--- Begin DATA PROVIDED ---

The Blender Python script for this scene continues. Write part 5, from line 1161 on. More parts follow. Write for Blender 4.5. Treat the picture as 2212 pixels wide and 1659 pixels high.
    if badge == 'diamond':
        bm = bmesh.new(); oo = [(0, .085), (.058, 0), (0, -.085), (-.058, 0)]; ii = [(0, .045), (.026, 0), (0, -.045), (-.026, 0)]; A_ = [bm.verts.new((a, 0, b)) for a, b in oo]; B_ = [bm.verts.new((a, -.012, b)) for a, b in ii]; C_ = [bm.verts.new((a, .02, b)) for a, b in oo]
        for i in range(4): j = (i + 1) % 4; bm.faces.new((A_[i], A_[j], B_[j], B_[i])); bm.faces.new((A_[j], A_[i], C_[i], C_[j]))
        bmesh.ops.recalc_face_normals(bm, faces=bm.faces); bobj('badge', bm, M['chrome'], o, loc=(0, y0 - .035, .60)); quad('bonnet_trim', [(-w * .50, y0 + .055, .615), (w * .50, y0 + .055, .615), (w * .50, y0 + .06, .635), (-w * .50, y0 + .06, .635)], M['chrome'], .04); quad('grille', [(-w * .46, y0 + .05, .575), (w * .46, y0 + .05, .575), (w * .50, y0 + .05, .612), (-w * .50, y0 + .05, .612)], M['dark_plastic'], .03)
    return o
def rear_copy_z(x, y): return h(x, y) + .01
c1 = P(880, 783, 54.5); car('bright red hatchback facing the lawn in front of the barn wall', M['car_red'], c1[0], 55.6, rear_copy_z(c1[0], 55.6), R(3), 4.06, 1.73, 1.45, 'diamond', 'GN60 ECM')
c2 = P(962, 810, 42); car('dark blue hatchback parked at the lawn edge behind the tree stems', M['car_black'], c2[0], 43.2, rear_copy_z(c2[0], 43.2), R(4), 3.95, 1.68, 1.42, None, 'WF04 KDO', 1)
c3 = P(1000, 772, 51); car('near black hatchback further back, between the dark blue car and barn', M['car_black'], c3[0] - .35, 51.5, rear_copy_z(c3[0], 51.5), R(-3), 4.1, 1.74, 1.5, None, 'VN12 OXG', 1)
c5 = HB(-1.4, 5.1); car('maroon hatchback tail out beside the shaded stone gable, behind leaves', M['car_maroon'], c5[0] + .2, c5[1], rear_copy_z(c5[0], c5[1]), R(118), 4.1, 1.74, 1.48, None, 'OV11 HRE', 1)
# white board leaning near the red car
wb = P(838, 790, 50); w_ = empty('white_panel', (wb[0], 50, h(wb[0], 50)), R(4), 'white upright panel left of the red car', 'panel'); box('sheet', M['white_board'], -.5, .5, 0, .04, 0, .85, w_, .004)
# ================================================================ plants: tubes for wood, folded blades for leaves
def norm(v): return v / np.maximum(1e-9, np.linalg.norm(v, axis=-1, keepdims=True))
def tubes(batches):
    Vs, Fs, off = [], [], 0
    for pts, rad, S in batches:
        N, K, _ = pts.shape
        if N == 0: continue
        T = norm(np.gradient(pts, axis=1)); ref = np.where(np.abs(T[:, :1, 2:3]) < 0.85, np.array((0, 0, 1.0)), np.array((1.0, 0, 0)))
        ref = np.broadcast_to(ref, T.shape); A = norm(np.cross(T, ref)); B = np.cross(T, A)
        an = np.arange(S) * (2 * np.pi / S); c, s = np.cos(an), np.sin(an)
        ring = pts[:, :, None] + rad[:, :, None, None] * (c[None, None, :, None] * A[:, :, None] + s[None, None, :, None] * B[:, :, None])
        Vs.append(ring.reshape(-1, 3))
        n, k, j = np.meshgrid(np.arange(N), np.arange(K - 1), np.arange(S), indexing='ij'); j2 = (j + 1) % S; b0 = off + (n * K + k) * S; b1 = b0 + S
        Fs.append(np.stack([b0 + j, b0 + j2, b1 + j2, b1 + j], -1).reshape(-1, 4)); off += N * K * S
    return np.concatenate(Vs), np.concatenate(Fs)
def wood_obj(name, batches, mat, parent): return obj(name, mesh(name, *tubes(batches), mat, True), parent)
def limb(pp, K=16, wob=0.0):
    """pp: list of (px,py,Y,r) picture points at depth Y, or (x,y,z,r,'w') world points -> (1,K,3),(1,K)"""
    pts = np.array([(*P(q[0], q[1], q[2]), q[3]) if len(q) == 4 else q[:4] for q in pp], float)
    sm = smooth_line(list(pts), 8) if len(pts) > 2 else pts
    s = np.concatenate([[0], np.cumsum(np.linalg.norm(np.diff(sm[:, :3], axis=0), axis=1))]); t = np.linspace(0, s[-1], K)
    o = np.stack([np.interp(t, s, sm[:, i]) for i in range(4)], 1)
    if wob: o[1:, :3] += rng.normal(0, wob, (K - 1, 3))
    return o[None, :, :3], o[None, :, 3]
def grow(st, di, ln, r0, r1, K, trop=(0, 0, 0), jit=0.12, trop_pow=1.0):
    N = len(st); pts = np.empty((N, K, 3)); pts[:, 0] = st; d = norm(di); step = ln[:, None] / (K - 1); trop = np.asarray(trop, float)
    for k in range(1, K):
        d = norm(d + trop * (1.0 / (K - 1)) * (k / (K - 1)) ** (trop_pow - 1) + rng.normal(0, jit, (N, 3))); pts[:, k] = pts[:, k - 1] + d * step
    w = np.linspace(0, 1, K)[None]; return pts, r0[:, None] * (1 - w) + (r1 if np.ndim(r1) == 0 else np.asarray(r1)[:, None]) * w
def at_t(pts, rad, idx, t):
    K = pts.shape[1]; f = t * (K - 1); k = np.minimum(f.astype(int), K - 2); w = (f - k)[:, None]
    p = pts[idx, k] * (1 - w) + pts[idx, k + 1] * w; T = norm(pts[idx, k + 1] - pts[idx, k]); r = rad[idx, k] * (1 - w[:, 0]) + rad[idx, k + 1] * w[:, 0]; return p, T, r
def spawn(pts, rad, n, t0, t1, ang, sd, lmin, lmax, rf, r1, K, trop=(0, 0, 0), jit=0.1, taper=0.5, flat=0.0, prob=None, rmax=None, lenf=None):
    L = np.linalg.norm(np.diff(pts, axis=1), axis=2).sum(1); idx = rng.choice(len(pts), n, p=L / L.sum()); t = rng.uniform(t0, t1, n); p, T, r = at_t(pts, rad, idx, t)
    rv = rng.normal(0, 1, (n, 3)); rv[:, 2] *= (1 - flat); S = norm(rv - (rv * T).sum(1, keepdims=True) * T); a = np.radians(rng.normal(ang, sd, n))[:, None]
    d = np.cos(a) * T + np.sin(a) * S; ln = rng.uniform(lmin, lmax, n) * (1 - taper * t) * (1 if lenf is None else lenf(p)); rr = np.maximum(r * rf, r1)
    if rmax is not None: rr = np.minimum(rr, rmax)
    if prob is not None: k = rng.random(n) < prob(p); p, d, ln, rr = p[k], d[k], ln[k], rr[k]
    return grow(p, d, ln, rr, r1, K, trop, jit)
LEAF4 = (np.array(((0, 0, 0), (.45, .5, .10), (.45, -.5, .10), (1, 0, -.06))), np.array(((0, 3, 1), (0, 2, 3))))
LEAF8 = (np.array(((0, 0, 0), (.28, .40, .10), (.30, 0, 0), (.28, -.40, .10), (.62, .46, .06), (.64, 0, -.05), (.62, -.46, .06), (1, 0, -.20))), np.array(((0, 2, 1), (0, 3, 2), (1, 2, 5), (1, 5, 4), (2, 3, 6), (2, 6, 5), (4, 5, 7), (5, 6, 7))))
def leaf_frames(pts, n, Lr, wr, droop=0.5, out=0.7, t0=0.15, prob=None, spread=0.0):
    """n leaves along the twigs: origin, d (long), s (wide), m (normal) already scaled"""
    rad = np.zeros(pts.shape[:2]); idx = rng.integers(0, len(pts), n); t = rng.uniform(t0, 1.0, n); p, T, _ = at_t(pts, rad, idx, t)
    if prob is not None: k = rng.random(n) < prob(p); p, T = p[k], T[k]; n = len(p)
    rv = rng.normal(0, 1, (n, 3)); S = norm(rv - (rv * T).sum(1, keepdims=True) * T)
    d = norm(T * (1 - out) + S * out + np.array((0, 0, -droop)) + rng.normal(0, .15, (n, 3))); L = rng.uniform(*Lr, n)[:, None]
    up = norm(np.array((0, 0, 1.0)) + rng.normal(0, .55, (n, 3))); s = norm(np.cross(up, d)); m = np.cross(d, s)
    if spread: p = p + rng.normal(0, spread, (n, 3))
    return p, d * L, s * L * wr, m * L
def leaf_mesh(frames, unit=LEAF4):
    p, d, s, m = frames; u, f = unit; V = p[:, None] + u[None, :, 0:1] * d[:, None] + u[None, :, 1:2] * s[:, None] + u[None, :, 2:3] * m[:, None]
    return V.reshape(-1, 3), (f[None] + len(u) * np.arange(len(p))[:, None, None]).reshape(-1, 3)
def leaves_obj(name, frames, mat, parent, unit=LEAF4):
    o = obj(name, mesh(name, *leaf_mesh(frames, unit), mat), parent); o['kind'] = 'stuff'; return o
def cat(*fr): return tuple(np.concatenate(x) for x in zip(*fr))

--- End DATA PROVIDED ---

* WHAT THE EXERCISE ASKS
Check each line above for the word "picture", and copy the lines where it appears.

* ANSWER FOR THIS EXERCISE
The Blender Python script for this scene continues. Write part 5, from line 1161 on. More parts follow. Write for Blender 4.5. Treat the picture as 2212 pixels wide and 1659 pixels high.
    """pp: list of (px,py,Y,r) picture points at depth Y, or (x,y,z,r,'w') world points -> (1,K,3),(1,K)"""